From Yahoo to IBM, face-to-face live workplaces are now the new norm. “Most companies are very nervous doing things they feel are out of step with everybody else,” says Peter Cappelli, Wharton management professor and director of the school’s Center for Human Resources. “For a long time, the way to get ahead in the corporate world was just to copy what other big companies or leading companies were doing, and that looked like you were doing best practices.”
The new management style is called agile management, which emphasizes highly flexible cooperation, face-to-face communication, and daily interaction as keys to fostering innovation. Capelli states that agile management necessitates the end of telecommuting for many. “Most companies have had historically … a one-size-fits-all model [of managing people]. We’ve got policies for everybody, and we want to treat everybody equally because we’re all in this together,” Cappelli said. “How are you going to manage to treat two different groups of employees differently when your whole organization has been based around treating everybody the same? Actually, a lot of employment law is based on that.”
Agile management brings various disciplines to work together using non-hierarchical forms of leadership in a nonlinear approach to problem solving. It started in software development as a way to transform project management from traditional start to finish to identifying key milestones that are reportable on a moving target. It pursues reporting on incremental achievements of the project as opposed to status of the entire project.

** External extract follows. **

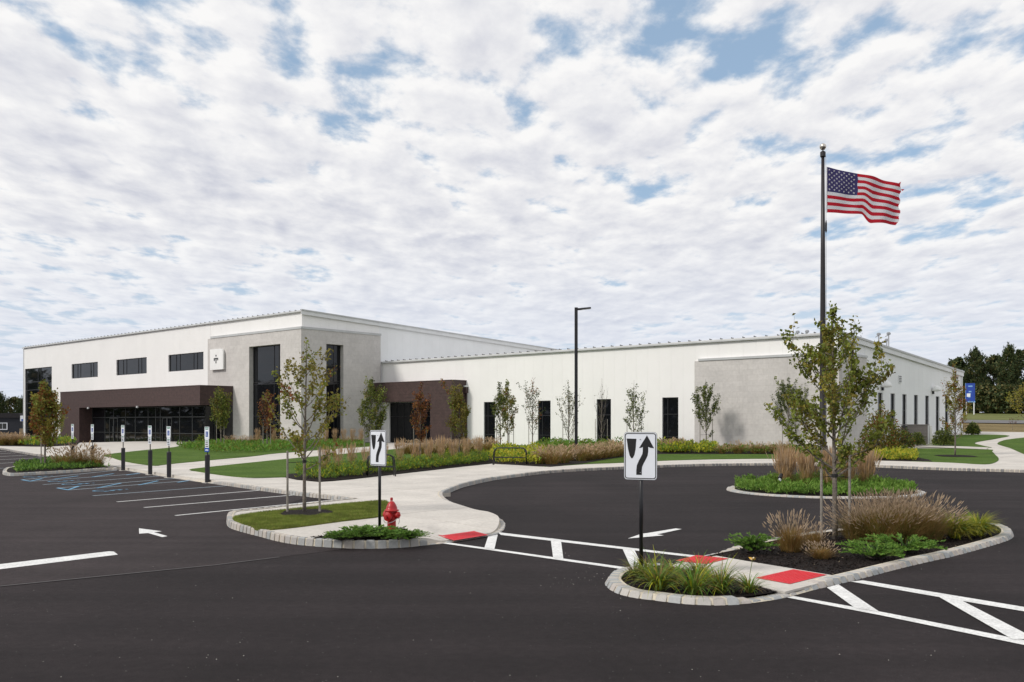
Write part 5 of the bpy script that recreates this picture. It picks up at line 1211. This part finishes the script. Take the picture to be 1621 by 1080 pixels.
# covers
scatter_cover('yellow_ground_cover', PX([(776, 731.5), (800, 733.5), (853, 736), (868, 731), (866, 722), (850, 716), (800, 714.5), (779, 719)], .15), .55, 9000, .14, [YG, YY, YG, MG], 71, .15, clump=.9)
scatter_cover('green_ground_cover', PX([(850, 716), (862, 722), (910, 720), (985, 716), (985, 711), (900, 709.5), (850, 710)], .15), .75, 5000, .18, [MG, LG, MG], 72, .15, clump=1)
scatter_cover('yellow_ground_cover', PX([(1040, 717.8), (1112, 718), (1135, 717.8), (1135, 714), (1100, 712.5), (1040, 713)], .15), .75, 4200, .17, [YG, MG, YG, LG], 73, .15, clump=.9)
scatter_cover('green_ground_cover', PX([(1130, 718.3), (1240, 718.6), (1300, 719), (1300, 715), (1200, 713.5), (1130, 713)], .15), .5, 3000, .16, [LG, MG, GO], 74, .15, clump=.9)
scatter_cover('green_ground_cover', PX([(278, 709), (330, 716), (400, 718), (440, 714.5), (500, 710.5), (580, 706), (560, 703), (480, 701.5), (400, 704), (340, 704), (300, 706)], .15), .45, 9000, .2, [MG, LG, MG, JG], 75, .15, clump=1.2)
scatter_cover('green_ground_cover', PX([(28, 705.7), (66, 706.3), (90, 705.5), (116, 704), (122, 701), (80, 699), (40, 700)], .15), .6, 3500, .25, [MG, YG, MG, LG], 76, .15, clump=1.5)
scatter_cover('juniper_cover', offset(I1w, .45, True), .26, 6000, .12, [JG, JG2, JD, MG], 77, .11, clump=.7, w=.35)
gy = [G(u, v, .15) for u, v in ((1372, 727), (1390, 728), (1412, 728.6), (1436, 729.3), (1450, 729.5), (1452, 724), (1420, 722), (1385, 722))]
scatter_cover('golden_ground_cover', gy, .45, 5200, .16, [YY, YG, YY, MG], 78, .15, clump=.6, w=.25)
# --- shrubs
def shrub(label, u, vb, vt, wpx, n, ls, pal, seed, dz=.14, group=None):
    x, y = G(u, vb, dz); z0 = T(x, y)+dz-.03; r = random.Random(seed); H = CH+(VH-vt)*y/FP-z0; Wd = wpx*y/FP/2
    t_ = thing('shrub', label, 'shrub', (x, y, z0), 0, group); fo = MB(); st = MB()
    for k in range(9): a = r.uniform(0, 6.28); q = r.uniform(.2, .7); st.tube([(0, 0, 0), (math.cos(a)*Wd*q*.5, math.sin(a)*Wd*q*.5, H*.45), (math.cos(a)*Wd*q, math.sin(a)*Wd*q, H*.85)], [.02, .012, .005], 4, cap=False)
    for k in range(n):
        d = rv(r); d.z = abs(d.z)*1.0; q = r.random()**.4; nn = 1+.28*noise.noise(d*2.3+Vector((seed, 0, 0)))+.12*noise.noise(d*6+Vector((seed, 3, 0)))
        p = Vector((d.x*Wd*q*nn, d.y*Wd*q*nn, H*(.12+.86*d.z*q*nn)))
        leaf(fo, p, (d+rv(r)*.8).normalized(), ls*r.uniform(.6, 1.3), r, r.choices(range(len(pal)), [p_[1] for p_ in pal])[0], .6)
    fo.build('foliage', [p[0] for p in pal], t_); st.build('stems', BARKD, t_)
shrub('reddish green large shrub behind the right side of the tall near maple', 1393, 722, 648, 62, 4200, .13, [(LO, 3), (LR, 2), (LG, 3), (LD, 2)], 81)
shrub('broad dark reddish shrub left of the equipment enclosure', 1425, 712, 676, 40, 2600, .12, [(LD, 3), (LR, 1), (LDR, 1), (LG, 2)], 82)
shrub('small rounded green shrub touching the enclosure front', 1452, 706.5, 683, 24, 1500, .10, [(LD, 4), (LG, 2)], 83)
shrub('rounded dark green shrub right of the equipment enclosure', 1494, 706, 678, 34, 2600, .11, [(LD, 5), (LG, 2)], 84)
shrub('small round green shrub beyond the pale corner post of the side wall', 1540, 688.5, 670, 19, 1200, .16, [(LD, 4), (LG, 2)], 85)
shrub('low dark green shrub by the glazed entrance corner', 318, 705.5, 690, 16, 700, .16, [(LD, 3), (LG, 3)], 86)
# wiry dead shrubs in the brown field
for u, v, vt, s_, lb in ((1521, 690, 660, 91, 'wiry brown weed stems beside the corner of the side wall'), (1603, 681, 661, 92, 'wiry brown weed stems standing alone in the brown field')):
    tree(lb, u, v, vt, 18, v-8, 60, .12, [(LDR, 1), (LB, 1)], (), s_, .02, 12, (30, 60), dz=0, name='dead_weed')
# --- background trees
def big_tree(label, u, D_, vt, wpx, seed, pal, group, conifer=False, n=5200):
    x = (u-U0)/FP*D_; y = D_; z0 = T(x, y)-.1; r = random.Random(seed); H = CH+(VH-vt)*y/FP-z0; Wd = wpx*y/FP/2
    t_ = thing('pine_tree' if conifer else 'broadleaf_tree', label, 'tree', (x, y, z0), 0, group); tr = MB(); fo = MB(); br = MB()
    tr.tube([(0, 0, 0), (.1, 0, H*.5), (0, 0, H*.93)], [.32, .2, .04], 8)
    cl = []
    for k in range(46):
        f = (k+.5)/46; h = H*(.06+.9*f); rad = Wd*((1-f)**.7*.95+.12 if conifer else math.sin(math.pi*min(1, .18+f*.78))**.6)*r.uniform(.55, 1.1); a = k*2.4+r.uniform(-.5, .5)
        rad *= 1.25 if conifer else 1.12; p = Vector((math.cos(a)*rad, math.sin(a)*rad, h+rad*(.30 if conifer else .10))); br.tube([(0, 0, max(.5, h-rad*.3)), tuple(p*.55+Vector((0, 0, h*.42))), tuple(p)], [.09, .05, .02], 4, cap=False); cl.append((p, rad)); cl.append((p*.6+Vector((0, 0, h*.4)), rad*.8))
    cl.append((Vector((0, 0, H*.95)), .3)); cl.append((Vector((.3, 0, H*.9)), .4))
    for _ in range(n):
        p, rad = r.choice(cl); s = min(1.3, .35+rad*.24); q = p+rv(r)*s*r.random()**.6*1.0; q.z += (r.random()**5)*1.3*conifer
        if q.z < .3: continue
        d = (rv(r)*.8+Vector((0, 0, .9 if conifer else 0))).normalized(); leaf(fo, q, d, r.uniform(.3, .75)*(1.1 if conifer else 1), r, r.choices(range(len(pal)), [p_[1] for p_ in pal])[0], .3 if conifer else .7)
    tr.build('trunk', BARKD, t_); br.build('branches', BARKD, t_); fo.build('foliage', [p[0] for p in pal], t_)
PN = [(leafm('pine_dark', (0.038, 0.058, 0.02), .3, .1), 5), (leafm('pine_mid', (0.065, 0.088, 0.03), .3, .1), 3), (leafm('autumn_olive', (0.12, 0.105, 0.035), .3, .1), 1)]
PN2 = [(PN[0][0], 3), (PN[1][0], 3), (PN[2][0], 3)]
gt = 'trees behind the right verge'
for k, (u, D_, vt, w, con, pal, lb) in enumerate(((1516, 212, 566, 44, 0, PN, 'dark tree behind the white roof corner, left of the blue sign'), (1543, 208, 556, 46, 1, PN, 'tall dark pine directly behind the blue sign'), (1572, 212, 562, 48, 0, PN2, 'rounded tree in the middle of the clump right of the blue sign'),
        (1597, 205, 551, 44, 1, PN, 'tallest pine near the right edge of the view'), (1624, 210, 550, 50, 0, PN, 'dark rounded tree cut off by the right edge of the view'), (1660, 208, 556, 50, 1, PN, 'dark pine just beyond the right edge'),
        (1530, 222, 600, 50, 0, PN2, 'low broad olive tree filling the gap behind the blue sign'), (1560, 203, 610, 50, 0, PN2, 'low olive tree at the foot of the middle pines'), (1592, 200, 612, 46, 0, PN2, 'low olive tree at the foot of the tallest pine'), (1625, 200, 608, 50, 0, PN2, 'low olive tree at the right edge foot of the pines'))):
    big_tree(lb, u, D_, vt, w, 100+k, pal, gt, con, 8000 if con else 8500)
for k, (u, D_, vt, w, con, lb) in enumerate(((-30, 236, 624, 40, 0, 'dark tree just outside the left edge'), (-2, 232, 626, 34, 1, 'dark conifer at the far left edge of the view'), (22, 240, 629, 40, 0, 'reddish brown tree behind the navy house'), (40, 236, 630, 34, 1, 'green conifer just left of the tall glazed corner'))):
    big_tree(lb, u, D_, vt, w, 120+k, PN if con else PN2, 'trees behind the navy house', con, 3200)
# tree belt far off to the left of the lot (the glass mirrors it)
def belt():
    r = random.Random(9); mb = MB()
    for k in range(15000):
        y = r.uniform(-140, 190); x = -172+6*noise.noise(Vector((y/14, 0, 0)))+r.uniform(-5, 5); H = 13+5*noise.noise(Vector((y/9, 4, 0)))+3*noise.noise(Vector((y/3, 9, 0)))
        leaf(mb, Vector((x, y, -.8+H*r.random()**.8)), rv(r), r.uniform(1.2, 2.6), r, r.randrange(3), .8)
    mb.build('far_wood', [p[0] for p in PN2], None, kind='stuff')
belt()
def pebbles():
    r = random.Random(21); mb = MB()
    for k in range(130):
        u, v = r.uniform(-40, 1660), 872+r.random()**1.3*230
        if r.random() < .3: u, v = r.gauss(940, 40), r.gauss(915, 9)
        x, y = G(u, v); 
        if inpoly(x, y, FIw): continue
        s = r.uniform(.003, .008); mb.add([(x+s*math.cos(a), y+s*math.sin(a), .004) for a in (0, 1.6, 3.1, 4.7)]+[(x, y, .004+s)], [(0, 1, 4), (1, 2, 4), (2, 3, 4), (3, 0, 4)])
    mb.build('loose_grit', M('pale_grit', (.34, .32, .29), .9), None, kind='stuff')
pebbles()
# lawn blades on the near island lawn
ring = G(484, 811.5, .15)
def blades_lawn(P, n, dz, seed, cols, h=.045):
    r = random.Random(seed); xs = [p[0] for p in P]; ys = [p[1] for p in P]; mb = MB(); k = 0
    while k < n:
        x, y = r.uniform(min(xs), max(xs)), r.uniform(min(ys), max(ys))
        if not inpoly(x, y, P) or math.hypot(x-ring[0], (y-ring[1])/1.3) < .58+.08*math.sin(x*9+y*7): continue
        k += 1; a = r.uniform(0, 6.28); w = .004; o = len(mb.v); hh = h*r.uniform(.5, 1.3); z = T(x, y)+dz
        mb.v += [(x-w*math.cos(a), y-w*math.sin(a), z), (x+w*math.cos(a), y+w*math.sin(a), z), (x+r.uniform(-.02, .02), y+r.uniform(-.02, .02), z+hh)]; mb.f.append((o, o+1, o+2)); mb.m.append(r.randrange(len(cols)))
    mb.build('lawn_grass', cols, None, kind='stuff')
BL1 = leafm('lawn_blade', (.155, .215, .034)); BL2 = leafm('lawn_blade_dry', (.28, .28, .07)); BL3 = leafm('lawn_blade_deep', (0.08, 0.14, 0.02))
blades_lawn(offset(lawns[5], .02, True) if False else lawns[5], 60000, .14, 5, [BL1, BL2, BL1])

In 2001 the Agile Manifesto was published which defined the core values of agile software project management: individuals and interactions over processes and tools; working software over comprehensive documentation; customer collaboration over contract negotiation; and responding to change over following a plan. It’s an extremely flexible approach to managing employees by essentially having employees managing themselves, all stepping up at different times to lead.
Redefining agile management to a non-software approach to management can be daunting. It moves away from top-down management approaches to self-regulating cross functional teams. It starts with general problems defined by the team and develops flexible models to overcome the issues. In the end, though, it allows for greater career and personal growth of the employee since everyone will participate and lead at one point.
However, there can be a number of problems that still need to be reviewed before implementing this approach. For example, the value of the positions needs to be redefined. How is a manufacturing engineer priced when the employee also leads and implements? Most salary surveys are not all encompassing. Second, how does performance management fair when projects are based on segment completion as opposed to full completion of the project? Would project 360’s be the norm for evaluation? And how is the value of the completed segment weighted? The project is flexible, and segments may lose importance as the project develops.
Finally, worklife balance may suffer. “The old approach of doing projects was quite predictable, and it made your life as an employee or as a manager overseeing it much more predictable,” Cappelli said. “Now, if the process is unpredictable and you’re a manager trying to watch this thing, and you’ve got the finance guys still pestering you for the same level of accountability, and you’ve got employees who can’t organize their life around the agile product development cycle, what’s going to happen? What we know in the past is that family has yielded to corporate demands, and [those demands] are likely to become more unpredictable as we move down the pike.”
In the long-run agile management is likely a solution for a small select group of employers. Aspects of it may appear in the mainstream management approach, but for many who have comfort in a linear approach to management, it is not likely to catch on as a norm.